▸ **Aim of the task**: Below this line is the material. Write out only its lines from the one containing "Write a Blender" through the one containing "return np.where(a <= 0.04045, a", both kept, exactly.

◆ ◆ ◆

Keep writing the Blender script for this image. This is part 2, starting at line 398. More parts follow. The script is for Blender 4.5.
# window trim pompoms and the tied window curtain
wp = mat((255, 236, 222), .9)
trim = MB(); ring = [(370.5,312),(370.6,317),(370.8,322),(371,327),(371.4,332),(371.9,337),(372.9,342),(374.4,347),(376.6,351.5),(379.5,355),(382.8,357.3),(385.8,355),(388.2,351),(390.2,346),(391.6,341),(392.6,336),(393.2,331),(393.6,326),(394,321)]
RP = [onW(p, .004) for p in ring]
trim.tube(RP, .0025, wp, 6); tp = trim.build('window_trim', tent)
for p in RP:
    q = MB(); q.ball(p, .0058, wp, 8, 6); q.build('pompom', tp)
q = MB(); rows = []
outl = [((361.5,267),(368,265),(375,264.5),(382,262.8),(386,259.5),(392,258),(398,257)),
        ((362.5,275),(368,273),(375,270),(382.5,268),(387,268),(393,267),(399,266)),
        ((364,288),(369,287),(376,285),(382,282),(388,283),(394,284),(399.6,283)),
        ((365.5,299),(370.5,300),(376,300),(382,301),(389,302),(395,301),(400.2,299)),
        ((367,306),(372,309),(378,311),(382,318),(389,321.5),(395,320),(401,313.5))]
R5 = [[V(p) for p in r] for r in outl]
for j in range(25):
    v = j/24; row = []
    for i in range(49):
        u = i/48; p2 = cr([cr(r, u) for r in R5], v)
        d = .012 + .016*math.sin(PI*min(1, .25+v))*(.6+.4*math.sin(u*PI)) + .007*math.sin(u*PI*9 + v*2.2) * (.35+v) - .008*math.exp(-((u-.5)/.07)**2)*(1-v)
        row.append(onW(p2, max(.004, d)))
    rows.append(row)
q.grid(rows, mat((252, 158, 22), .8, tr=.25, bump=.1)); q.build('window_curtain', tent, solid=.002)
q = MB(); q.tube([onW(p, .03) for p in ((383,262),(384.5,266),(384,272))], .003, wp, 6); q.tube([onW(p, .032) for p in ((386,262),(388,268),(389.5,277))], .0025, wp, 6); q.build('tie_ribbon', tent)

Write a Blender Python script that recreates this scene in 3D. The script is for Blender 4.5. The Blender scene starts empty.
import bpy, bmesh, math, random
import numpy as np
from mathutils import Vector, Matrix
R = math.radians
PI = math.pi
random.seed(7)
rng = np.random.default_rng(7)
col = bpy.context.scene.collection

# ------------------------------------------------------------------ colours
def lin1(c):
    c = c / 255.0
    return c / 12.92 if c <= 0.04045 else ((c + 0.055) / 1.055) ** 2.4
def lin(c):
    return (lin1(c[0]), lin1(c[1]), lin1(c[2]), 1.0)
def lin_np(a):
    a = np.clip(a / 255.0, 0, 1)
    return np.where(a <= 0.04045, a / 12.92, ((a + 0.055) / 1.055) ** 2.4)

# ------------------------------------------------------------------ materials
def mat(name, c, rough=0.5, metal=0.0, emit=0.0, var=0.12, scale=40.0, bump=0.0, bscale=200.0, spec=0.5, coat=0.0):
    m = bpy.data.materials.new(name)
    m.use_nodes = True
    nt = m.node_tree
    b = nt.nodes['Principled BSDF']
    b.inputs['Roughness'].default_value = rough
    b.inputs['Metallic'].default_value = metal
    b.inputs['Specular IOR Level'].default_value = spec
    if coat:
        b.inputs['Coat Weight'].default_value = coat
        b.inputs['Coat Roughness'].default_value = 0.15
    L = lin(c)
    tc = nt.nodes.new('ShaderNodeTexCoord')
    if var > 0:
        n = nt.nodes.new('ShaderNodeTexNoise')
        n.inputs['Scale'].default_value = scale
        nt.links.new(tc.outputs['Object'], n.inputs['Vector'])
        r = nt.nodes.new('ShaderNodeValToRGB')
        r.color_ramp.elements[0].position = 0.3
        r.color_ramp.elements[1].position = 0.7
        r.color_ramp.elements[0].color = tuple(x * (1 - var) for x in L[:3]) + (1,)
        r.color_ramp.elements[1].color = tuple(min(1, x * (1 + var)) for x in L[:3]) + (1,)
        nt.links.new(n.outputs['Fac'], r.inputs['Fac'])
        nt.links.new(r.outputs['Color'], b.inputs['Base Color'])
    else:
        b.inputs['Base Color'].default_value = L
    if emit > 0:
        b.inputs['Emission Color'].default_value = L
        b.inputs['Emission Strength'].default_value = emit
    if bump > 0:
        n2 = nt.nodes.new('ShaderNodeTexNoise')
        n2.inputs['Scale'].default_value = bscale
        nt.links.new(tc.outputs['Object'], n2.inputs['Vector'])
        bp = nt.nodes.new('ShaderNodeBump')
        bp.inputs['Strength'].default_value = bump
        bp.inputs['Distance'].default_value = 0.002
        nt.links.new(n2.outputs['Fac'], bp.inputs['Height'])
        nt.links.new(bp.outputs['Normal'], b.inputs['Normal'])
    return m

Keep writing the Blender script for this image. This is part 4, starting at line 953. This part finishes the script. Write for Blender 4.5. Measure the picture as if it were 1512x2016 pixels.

◆ ◆ ◆

▸ **Result for this exercise**:
Write a Blender Python script that recreates this scene in 3D. The script is for Blender 4.5. The Blender scene starts empty.
import bpy, bmesh, math, random
import numpy as np
from mathutils import Vector, Matrix
R = math.radians
PI = math.pi
random.seed(7)
rng = np.random.default_rng(7)
col = bpy.context.scene.collection

# ------------------------------------------------------------------ colours
def lin1(c):
    c = c / 255.0
    return c / 12.92 if c <= 0.04045 else ((c + 0.055) / 1.055) ** 2.4
def lin(c):
    return (lin1(c[0]), lin1(c[1]), lin1(c[2]), 1.0)
def lin_np(a):
    a = np.clip(a / 255.0, 0, 1)
    return np.where(a <= 0.04045, a / 12.92, ((a + 0.055) / 1.055) ** 2.4)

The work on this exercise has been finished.